### Data section
____

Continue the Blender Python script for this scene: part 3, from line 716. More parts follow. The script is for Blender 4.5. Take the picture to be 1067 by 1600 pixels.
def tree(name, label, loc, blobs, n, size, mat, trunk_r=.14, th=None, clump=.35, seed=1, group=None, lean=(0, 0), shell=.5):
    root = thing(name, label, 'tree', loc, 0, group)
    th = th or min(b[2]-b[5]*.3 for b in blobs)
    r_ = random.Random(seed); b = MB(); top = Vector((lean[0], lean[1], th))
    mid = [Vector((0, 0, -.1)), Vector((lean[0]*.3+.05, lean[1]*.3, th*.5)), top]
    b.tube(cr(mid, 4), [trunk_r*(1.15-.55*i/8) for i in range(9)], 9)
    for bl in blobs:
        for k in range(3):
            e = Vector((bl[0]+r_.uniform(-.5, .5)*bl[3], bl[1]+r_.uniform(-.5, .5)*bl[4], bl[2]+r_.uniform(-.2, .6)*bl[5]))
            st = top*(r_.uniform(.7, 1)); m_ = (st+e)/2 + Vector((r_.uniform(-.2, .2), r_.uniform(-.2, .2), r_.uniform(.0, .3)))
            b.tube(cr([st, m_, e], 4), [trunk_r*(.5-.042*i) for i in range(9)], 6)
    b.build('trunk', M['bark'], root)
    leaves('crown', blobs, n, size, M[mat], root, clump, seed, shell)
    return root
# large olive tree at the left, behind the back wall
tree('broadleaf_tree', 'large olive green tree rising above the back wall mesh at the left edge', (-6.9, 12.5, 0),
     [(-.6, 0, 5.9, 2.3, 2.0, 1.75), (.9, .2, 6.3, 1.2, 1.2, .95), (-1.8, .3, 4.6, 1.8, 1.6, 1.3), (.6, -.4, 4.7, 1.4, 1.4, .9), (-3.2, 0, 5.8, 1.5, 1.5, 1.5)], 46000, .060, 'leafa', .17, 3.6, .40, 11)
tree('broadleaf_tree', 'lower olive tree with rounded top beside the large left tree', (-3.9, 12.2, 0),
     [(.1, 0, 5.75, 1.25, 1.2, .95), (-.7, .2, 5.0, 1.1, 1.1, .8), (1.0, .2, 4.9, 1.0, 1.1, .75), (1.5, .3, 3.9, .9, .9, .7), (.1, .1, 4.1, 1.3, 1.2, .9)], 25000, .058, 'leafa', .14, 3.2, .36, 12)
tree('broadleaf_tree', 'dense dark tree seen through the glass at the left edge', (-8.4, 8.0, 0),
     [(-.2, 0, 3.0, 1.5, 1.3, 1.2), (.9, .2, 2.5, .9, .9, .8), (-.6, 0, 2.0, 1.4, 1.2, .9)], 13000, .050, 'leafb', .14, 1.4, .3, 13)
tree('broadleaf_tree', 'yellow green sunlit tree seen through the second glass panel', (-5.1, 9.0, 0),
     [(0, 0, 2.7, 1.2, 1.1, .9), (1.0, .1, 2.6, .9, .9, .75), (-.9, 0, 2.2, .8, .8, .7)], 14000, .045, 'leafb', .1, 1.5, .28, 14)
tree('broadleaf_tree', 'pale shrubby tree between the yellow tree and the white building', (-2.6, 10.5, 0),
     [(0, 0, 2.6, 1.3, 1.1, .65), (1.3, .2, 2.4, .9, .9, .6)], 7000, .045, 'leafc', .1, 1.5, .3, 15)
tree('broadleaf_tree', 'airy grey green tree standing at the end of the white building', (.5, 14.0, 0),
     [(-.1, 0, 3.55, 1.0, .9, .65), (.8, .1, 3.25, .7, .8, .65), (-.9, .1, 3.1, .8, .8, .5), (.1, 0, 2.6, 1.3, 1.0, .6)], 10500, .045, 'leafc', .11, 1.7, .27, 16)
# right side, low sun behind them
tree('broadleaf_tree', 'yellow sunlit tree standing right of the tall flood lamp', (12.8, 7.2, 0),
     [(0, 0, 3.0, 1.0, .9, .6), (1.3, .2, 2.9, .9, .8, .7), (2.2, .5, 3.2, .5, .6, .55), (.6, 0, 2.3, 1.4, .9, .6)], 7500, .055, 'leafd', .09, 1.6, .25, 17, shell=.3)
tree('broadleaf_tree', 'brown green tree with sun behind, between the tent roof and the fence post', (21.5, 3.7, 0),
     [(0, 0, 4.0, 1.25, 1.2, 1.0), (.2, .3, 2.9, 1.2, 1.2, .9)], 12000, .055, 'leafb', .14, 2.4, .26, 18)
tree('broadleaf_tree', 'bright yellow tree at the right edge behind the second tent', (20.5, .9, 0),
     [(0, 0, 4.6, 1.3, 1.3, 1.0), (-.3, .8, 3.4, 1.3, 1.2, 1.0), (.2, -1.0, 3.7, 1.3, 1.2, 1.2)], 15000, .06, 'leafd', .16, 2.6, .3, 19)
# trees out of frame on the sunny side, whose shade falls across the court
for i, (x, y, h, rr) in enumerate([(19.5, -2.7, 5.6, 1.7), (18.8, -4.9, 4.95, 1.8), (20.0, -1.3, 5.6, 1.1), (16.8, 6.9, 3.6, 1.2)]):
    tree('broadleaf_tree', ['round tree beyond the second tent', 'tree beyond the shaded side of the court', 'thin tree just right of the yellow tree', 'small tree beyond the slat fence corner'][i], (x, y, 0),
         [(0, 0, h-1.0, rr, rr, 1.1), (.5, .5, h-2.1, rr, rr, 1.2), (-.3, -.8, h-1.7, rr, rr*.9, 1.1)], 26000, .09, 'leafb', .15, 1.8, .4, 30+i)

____

Return the lines above exactly, keeping every word.

### Expected answer
Continue the Blender Python script for this scene: part 3, from line 716. More parts follow. The script is for Blender 4.5. Take the picture to be 1067 by 1600 pixels.
def tree(name, label, loc, blobs, n, size, mat, trunk_r=.14, th=None, clump=.35, seed=1, group=None, lean=(0, 0), shell=.5):
    root = thing(name, label, 'tree', loc, 0, group)
    th = th or min(b[2]-b[5]*.3 for b in blobs)
    r_ = random.Random(seed); b = MB(); top = Vector((lean[0], lean[1], th))
    mid = [Vector((0, 0, -.1)), Vector((lean[0]*.3+.05, lean[1]*.3, th*.5)), top]
    b.tube(cr(mid, 4), [trunk_r*(1.15-.55*i/8) for i in range(9)], 9)
    for bl in blobs:
        for k in range(3):
            e = Vector((bl[0]+r_.uniform(-.5, .5)*bl[3], bl[1]+r_.uniform(-.5, .5)*bl[4], bl[2]+r_.uniform(-.2, .6)*bl[5]))
            st = top*(r_.uniform(.7, 1)); m_ = (st+e)/2 + Vector((r_.uniform(-.2, .2), r_.uniform(-.2, .2), r_.uniform(.0, .3)))
            b.tube(cr([st, m_, e], 4), [trunk_r*(.5-.042*i) for i in range(9)], 6)
    b.build('trunk', M['bark'], root)
    leaves('crown', blobs, n, size, M[mat], root, clump, seed, shell)
    return root
# large olive tree at the left, behind the back wall
tree('broadleaf_tree', 'large olive green tree rising above the back wall mesh at the left edge', (-6.9, 12.5, 0),
     [(-.6, 0, 5.9, 2.3, 2.0, 1.75), (.9, .2, 6.3, 1.2, 1.2, .95), (-1.8, .3, 4.6, 1.8, 1.6, 1.3), (.6, -.4, 4.7, 1.4, 1.4, .9), (-3.2, 0, 5.8, 1.5, 1.5, 1.5)], 46000, .060, 'leafa', .17, 3.6, .40, 11)
tree('broadleaf_tree', 'lower olive tree with rounded top beside the large left tree', (-3.9, 12.2, 0),
     [(.1, 0, 5.75, 1.25, 1.2, .95), (-.7, .2, 5.0, 1.1, 1.1, .8), (1.0, .2, 4.9, 1.0, 1.1, .75), (1.5, .3, 3.9, .9, .9, .7), (.1, .1, 4.1, 1.3, 1.2, .9)], 25000, .058, 'leafa', .14, 3.2, .36, 12)
tree('broadleaf_tree', 'dense dark tree seen through the glass at the left edge', (-8.4, 8.0, 0),
     [(-.2, 0, 3.0, 1.5, 1.3, 1.2), (.9, .2, 2.5, .9, .9, .8), (-.6, 0, 2.0, 1.4, 1.2, .9)], 13000, .050, 'leafb', .14, 1.4, .3, 13)
tree('broadleaf_tree', 'yellow green sunlit tree seen through the second glass panel', (-5.1, 9.0, 0),
     [(0, 0, 2.7, 1.2, 1.1, .9), (1.0, .1, 2.6, .9, .9, .75), (-.9, 0, 2.2, .8, .8, .7)], 14000, .045, 'leafb', .1, 1.5, .28, 14)
tree('broadleaf_tree', 'pale shrubby tree between the yellow tree and the white building', (-2.6, 10.5, 0),
     [(0, 0, 2.6, 1.3, 1.1, .65), (1.3, .2, 2.4, .9, .9, .6)], 7000, .045, 'leafc', .1, 1.5, .3, 15)
tree('broadleaf_tree', 'airy grey green tree standing at the end of the white building', (.5, 14.0, 0),
     [(-.1, 0, 3.55, 1.0, .9, .65), (.8, .1, 3.25, .7, .8, .65), (-.9, .1, 3.1, .8, .8, .5), (.1, 0, 2.6, 1.3, 1.0, .6)], 10500, .045, 'leafc', .11, 1.7, .27, 16)
# right side, low sun behind them
tree('broadleaf_tree', 'yellow sunlit tree standing right of the tall flood lamp', (12.8, 7.2, 0),
     [(0, 0, 3.0, 1.0, .9, .6), (1.3, .2, 2.9, .9, .8, .7), (2.2, .5, 3.2, .5, .6, .55), (.6, 0, 2.3, 1.4, .9, .6)], 7500, .055, 'leafd', .09, 1.6, .25, 17, shell=.3)
tree('broadleaf_tree', 'brown green tree with sun behind, between the tent roof and the fence post', (21.5, 3.7, 0),
     [(0, 0, 4.0, 1.25, 1.2, 1.0), (.2, .3, 2.9, 1.2, 1.2, .9)], 12000, .055, 'leafb', .14, 2.4, .26, 18)
tree('broadleaf_tree', 'bright yellow tree at the right edge behind the second tent', (20.5, .9, 0),
     [(0, 0, 4.6, 1.3, 1.3, 1.0), (-.3, .8, 3.4, 1.3, 1.2, 1.0), (.2, -1.0, 3.7, 1.3, 1.2, 1.2)], 15000, .06, 'leafd', .16, 2.6, .3, 19)
# trees out of frame on the sunny side, whose shade falls across the court
for i, (x, y, h, rr) in enumerate([(19.5, -2.7, 5.6, 1.7), (18.8, -4.9, 4.95, 1.8), (20.0, -1.3, 5.6, 1.1), (16.8, 6.9, 3.6, 1.2)]):
    tree('broadleaf_tree', ['round tree beyond the second tent', 'tree beyond the shaded side of the court', 'thin tree just right of the yellow tree', 'small tree beyond the slat fence corner'][i], (x, y, 0),
         [(0, 0, h-1.0, rr, rr, 1.1), (.5, .5, h-2.1, rr, rr, 1.2), (-.3, -.8, h-1.7, rr, rr*.9, 1.1)], 26000, .09, 'leafb', .15, 1.8, .4, 30+i)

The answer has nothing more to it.